Start of INFORMATION PROVIDED

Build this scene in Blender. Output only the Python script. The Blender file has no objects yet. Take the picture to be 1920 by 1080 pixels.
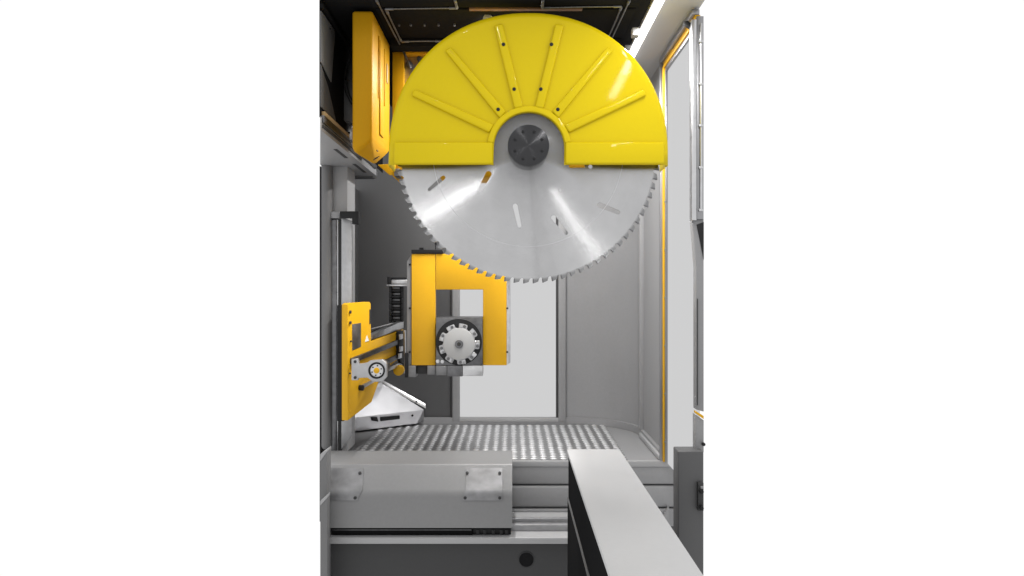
import bpy, bmesh, math, random
from mathutils import Vector, Matrix
random.seed(7)
S = bpy.context.scene
COL = S.collection
R = math.radians
ZC = 1.6          # eye height
F = 1400.0        # focal length in photo pixels (1920 wide)

# ------------------------------------------------------------------ camera, backdrop, lamps, exposure
cam_d = bpy.data.cameras.new("camera")
cam = bpy.data.objects.new("camera", cam_d)
COL.objects.link(cam)
cam.location = (0, 0, ZC)
cam.rotation_euler = (R(90), 0, 0)
cam_d.sensor_width = 36.0
cam_d.lens = F / 1920 * 36.0
cam_d.clip_start = 0.05
cam_d.clip_end = 100
S.camera = cam
W_ = bpy.data.worlds.new("World")
S.world = W_
W_.use_nodes = True
bg = W_.node_tree.nodes["Background"]
bg.inputs[0].default_value = (1, 1, 1, 1)      # plain white studio surround
bg.inputs[1].default_value = 1.02
S.view_settings.view_transform = 'Standard'
S.view_settings.look = 'None'
S.view_settings.exposure = 0
S.view_settings.gamma = 1
TUBE_POWER = 3.0
TUBE2_POWER = 6.0
# light thrown down by each tube, the last one added unseen: (from, to, watts) along its length
STRIPS = (((1.7, 2.2, 2.0), (2.25, 3.25, 7.5), (3.55, 4.4, 19.0)), ((1.6, 2.1, 5.0),), ((3.7, 4.9, 56.0),))
CEIL0 = 3.3

# ------------------------------------------------------------------ materials
def new_mat(name):
    m = bpy.data.materials.new(name)
    m.use_nodes = True
    nt = m.node_tree
    return m, nt, nt.nodes["Principled BSDF"]

def lk(nt, a, b): nt.links.new(a, b)

def paint(name, rgb, rough=0.42, var=0.05, bump=0.04, bscale=420, coat=0.0, metallic=0.0, waves=0.0, big=1.4, spec=0.5):
    m, nt, p = new_mat(name)
    tc = nt.nodes.new('ShaderNodeTexCoord')
    geo = nt.nodes.new('ShaderNodeNewGeometry')
    n1 = nt.nodes.new('ShaderNodeTexNoise'); n1.inputs['Scale'].default_value = big; n1.inputs['Detail'].default_value = 5
    lk(nt, geo.outputs['Position'], n1.inputs['Vector'])
    n3 = nt.nodes.new('ShaderNodeTexNoise'); n3.inputs['Scale'].default_value = 60; n3.inputs['Detail'].default_value = 4
    lk(nt, geo.outputs['Position'], n3.inputs['Vector'])
    add = nt.nodes.new('ShaderNodeMath'); add.operation = 'MULTIPLY_ADD'
    lk(nt, n3.outputs['Fac'], add.inputs[0]); add.inputs[1].default_value = 0.5; lk(nt, n1.outputs['Fac'], add.inputs[2])
    mr = nt.nodes.new('ShaderNodeMapRange')
    mr.inputs[1].default_value = 0.45; mr.inputs[2].default_value = 1.05
    mr.inputs[3].default_value = 1 - var; mr.inputs[4].default_value = 1 + var
    lk(nt, add.outputs[0], mr.inputs[0])
    mx = nt.nodes.new('ShaderNodeVectorMath'); mx.operation = 'SCALE'
    mx.inputs[0].default_value = rgb
    lk(nt, mr.outputs[0], mx.inputs['Scale'])
    lk(nt, mx.outputs[0], p.inputs['Base Color'])
    rr = nt.nodes.new('ShaderNodeMapRange'); rr.inputs[3].default_value = rough - 0.07; rr.inputs[4].default_value = rough + 0.09
    rr.inputs[1].default_value = 0.5; rr.inputs[2].default_value = 1.0
    lk(nt, add.outputs[0], rr.inputs[0]); lk(nt, rr.outputs[0], p.inputs['Roughness'])
    p.inputs['Metallic'].default_value = metallic
    p.inputs['Specular IOR Level'].default_value = spec
    if spec == 0: p.inputs['IOR'].default_value = 1.0
    p.inputs['Coat Weight'].default_value = coat
    p.inputs['Coat Roughness'].default_value = 0.025
    n2 = nt.nodes.new('ShaderNodeTexNoise'); n2.inputs['Scale'].default_value = bscale; n2.inputs['Detail'].default_value = 2
    lk(nt, geo.outputs['Position'], n2.inputs['Vector'])
    b = nt.nodes.new('ShaderNodeBump'); b.inputs['Strength'].default_value = bump; b.inputs['Distance'].default_value = 0.002
    lk(nt, n2.outputs['Fac'], b.inputs['Height'])
    out = b.outputs['Normal']
    if waves:
        n4 = nt.nodes.new('ShaderNodeTexNoise'); n4.inputs['Scale'].default_value = 7; n4.inputs['Detail'].default_value = 3
        lk(nt, geo.outputs['Position'], n4.inputs['Vector'])
        b2 = nt.nodes.new('ShaderNodeBump'); b2.inputs['Strength'].default_value = waves; b2.inputs['Distance'].default_value = 0.02
        lk(nt, n4.outputs['Fac'], b2.inputs['Height']); lk(nt, out, b2.inputs['Normal']); out = b2.outputs['Normal']
    lk(nt, out, p.inputs['Normal'])
    if coat: lk(nt, out, p.inputs['Coat Normal'])
    return m

def metal(name, rgb, rough=0.35, var=0.12, stretch=(1, 1, 1), scale=30, bump=0.03):
    m, nt, p = new_mat(name)
    geo = nt.nodes.new('ShaderNodeNewGeometry')
    mp = nt.nodes.new('ShaderNodeMapping'); mp.inputs['Scale'].default_value = stretch
    lk(nt, geo.outputs['Position'], mp.inputs['Vector'])
    n = nt.nodes.new('ShaderNodeTexNoise'); n.inputs['Scale'].default_value = scale; n.inputs['Detail'].default_value = 6
    lk(nt, mp.outputs[0], n.inputs['Vector'])
    mr = nt.nodes.new('ShaderNodeMapRange'); mr.inputs[1].default_value = .3; mr.inputs[2].default_value = .7
    mr.inputs[3].default_value = 1 - var; mr.inputs[4].default_value = 1 + var
    lk(nt, n.outputs['Fac'], mr.inputs[0])
    mx = nt.nodes.new('ShaderNodeVectorMath'); mx.operation = 'SCALE'; mx.inputs[0].default_value = rgb
    lk(nt, mr.outputs[0], mx.inputs['Scale']); lk(nt, mx.outputs[0], p.inputs['Base Color'])
    rr = nt.nodes.new('ShaderNodeMapRange'); rr.inputs[3].default_value = rough - .08; rr.inputs[4].default_value = rough + .1
    lk(nt, n.outputs['Fac'], rr.inputs[0]); lk(nt, rr.outputs[0], p.inputs['Roughness'])
    p.inputs['Metallic'].default_value = 1
    b = nt.nodes.new('ShaderNodeBump'); b.inputs['Strength'].default_value = bump; b.inputs['Distance'].default_value = .002
    lk(nt, n.outputs['Fac'], b.inputs['Height']); lk(nt, b.outputs[0], p.inputs['Normal'])
    return m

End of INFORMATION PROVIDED

* **PROBLEM TO SOLVE**
Every line should be retyped exactly, with the pictures omitted.

* **THE OUTPUT**
Build this scene in Blender. Output only the Python script. The Blender file has no objects yet. Take the picture to be 1920 by 1080 pixels.
import bpy, bmesh, math, random
from mathutils import Vector, Matrix
random.seed(7)
S = bpy.context.scene
COL = S.collection
R = math.radians
ZC = 1.6          # eye height
F = 1400.0        # focal length in photo pixels (1920 wide)

# ------------------------------------------------------------------ camera, backdrop, lamps, exposure
cam_d = bpy.data.cameras.new("camera")
cam = bpy.data.objects.new("camera", cam_d)
COL.objects.link(cam)
cam.location = (0, 0, ZC)
cam.rotation_euler = (R(90), 0, 0)
cam_d.sensor_width = 36.0
cam_d.lens = F / 1920 * 36.0
cam_d.clip_start = 0.05
cam_d.clip_end = 100
S.camera = cam
W_ = bpy.data.worlds.new("World")
S.world = W_
W_.use_nodes = True
bg = W_.node_tree.nodes["Background"]
bg.inputs[0].default_value = (1, 1, 1, 1)      # plain white studio surround
bg.inputs[1].default_value = 1.02
S.view_settings.view_transform = 'Standard'
S.view_settings.look = 'None'
S.view_settings.exposure = 0
S.view_settings.gamma = 1
TUBE_POWER = 3.0
TUBE2_POWER = 6.0
# light thrown down by each tube, the last one added unseen: (from, to, watts) along its length
STRIPS = (((1.7, 2.2, 2.0), (2.25, 3.25, 7.5), (3.55, 4.4, 19.0)), ((1.6, 2.1, 5.0),), ((3.7, 4.9, 56.0),))
CEIL0 = 3.3

# ------------------------------------------------------------------ materials
def new_mat(name):
    m = bpy.data.materials.new(name)
    m.use_nodes = True
    nt = m.node_tree
    return m, nt, nt.nodes["Principled BSDF"]

def lk(nt, a, b): nt.links.new(a, b)

def paint(name, rgb, rough=0.42, var=0.05, bump=0.04, bscale=420, coat=0.0, metallic=0.0, waves=0.0, big=1.4, spec=0.5):
    m, nt, p = new_mat(name)
    tc = nt.nodes.new('ShaderNodeTexCoord')
    geo = nt.nodes.new('ShaderNodeNewGeometry')
    n1 = nt.nodes.new('ShaderNodeTexNoise'); n1.inputs['Scale'].default_value = big; n1.inputs['Detail'].default_value = 5
    lk(nt, geo.outputs['Position'], n1.inputs['Vector'])
    n3 = nt.nodes.new('ShaderNodeTexNoise'); n3.inputs['Scale'].default_value = 60; n3.inputs['Detail'].default_value = 4
    lk(nt, geo.outputs['Position'], n3.inputs['Vector'])
    add = nt.nodes.new('ShaderNodeMath'); add.operation = 'MULTIPLY_ADD'
    lk(nt, n3.outputs['Fac'], add.inputs[0]); add.inputs[1].default_value = 0.5; lk(nt, n1.outputs['Fac'], add.inputs[2])
    mr = nt.nodes.new('ShaderNodeMapRange')
    mr.inputs[1].default_value = 0.45; mr.inputs[2].default_value = 1.05
    mr.inputs[3].default_value = 1 - var; mr.inputs[4].default_value = 1 + var
    lk(nt, add.outputs[0], mr.inputs[0])
    mx = nt.nodes.new('ShaderNodeVectorMath'); mx.operation = 'SCALE'
    mx.inputs[0].default_value = rgb
    lk(nt, mr.outputs[0], mx.inputs['Scale'])
    lk(nt, mx.outputs[0], p.inputs['Base Color'])
    rr = nt.nodes.new('ShaderNodeMapRange'); rr.inputs[3].default_value = rough - 0.07; rr.inputs[4].default_value = rough + 0.09
    rr.inputs[1].default_value = 0.5; rr.inputs[2].default_value = 1.0
    lk(nt, add.outputs[0], rr.inputs[0]); lk(nt, rr.outputs[0], p.inputs['Roughness'])
    p.inputs['Metallic'].default_value = metallic
    p.inputs['Specular IOR Level'].default_value = spec
    if spec == 0: p.inputs['IOR'].default_value = 1.0
    p.inputs['Coat Weight'].default_value = coat
    p.inputs['Coat Roughness'].default_value = 0.025
    n2 = nt.nodes.new('ShaderNodeTexNoise'); n2.inputs['Scale'].default_value = bscale; n2.inputs['Detail'].default_value = 2
    lk(nt, geo.outputs['Position'], n2.inputs['Vector'])
    b = nt.nodes.new('ShaderNodeBump'); b.inputs['Strength'].default_value = bump; b.inputs['Distance'].default_value = 0.002
    lk(nt, n2.outputs['Fac'], b.inputs['Height'])
    out = b.outputs['Normal']
    if waves:
        n4 = nt.nodes.new('ShaderNodeTexNoise'); n4.inputs['Scale'].default_value = 7; n4.inputs['Detail'].default_value = 3
        lk(nt, geo.outputs['Position'], n4.inputs['Vector'])
        b2 = nt.nodes.new('ShaderNodeBump'); b2.inputs['Strength'].default_value = waves; b2.inputs['Distance'].default_value = 0.02
        lk(nt, n4.outputs['Fac'], b2.inputs['Height']); lk(nt, out, b2.inputs['Normal']); out = b2.outputs['Normal']
    lk(nt, out, p.inputs['Normal'])
    if coat: lk(nt, out, p.inputs['Coat Normal'])
    return m

def metal(name, rgb, rough=0.35, var=0.12, stretch=(1, 1, 1), scale=30, bump=0.03):
    m, nt, p = new_mat(name)
    geo = nt.nodes.new('ShaderNodeNewGeometry')
    mp = nt.nodes.new('ShaderNodeMapping'); mp.inputs['Scale'].default_value = stretch
    lk(nt, geo.outputs['Position'], mp.inputs['Vector'])
    n = nt.nodes.new('ShaderNodeTexNoise'); n.inputs['Scale'].default_value = scale; n.inputs['Detail'].default_value = 6
    lk(nt, mp.outputs[0], n.inputs['Vector'])
    mr = nt.nodes.new('ShaderNodeMapRange'); mr.inputs[1].default_value = .3; mr.inputs[2].default_value = .7
    mr.inputs[3].default_value = 1 - var; mr.inputs[4].default_value = 1 + var
    lk(nt, n.outputs['Fac'], mr.inputs[0])
    mx = nt.nodes.new('ShaderNodeVectorMath'); mx.operation = 'SCALE'; mx.inputs[0].default_value = rgb
    lk(nt, mr.outputs[0], mx.inputs['Scale']); lk(nt, mx.outputs[0], p.inputs['Base Color'])
    rr = nt.nodes.new('ShaderNodeMapRange'); rr.inputs[3].default_value = rough - .08; rr.inputs[4].default_value = rough + .1
    lk(nt, n.outputs['Fac'], rr.inputs[0]); lk(nt, rr.outputs[0], p.inputs['Roughness'])
    p.inputs['Metallic'].default_value = 1
    b = nt.nodes.new('ShaderNodeBump'); b.inputs['Strength'].default_value = bump; b.inputs['Distance'].default_value = .002
    lk(nt, n.outputs['Fac'], b.inputs['Height']); lk(nt, b.outputs[0], p.inputs['Normal'])
    return m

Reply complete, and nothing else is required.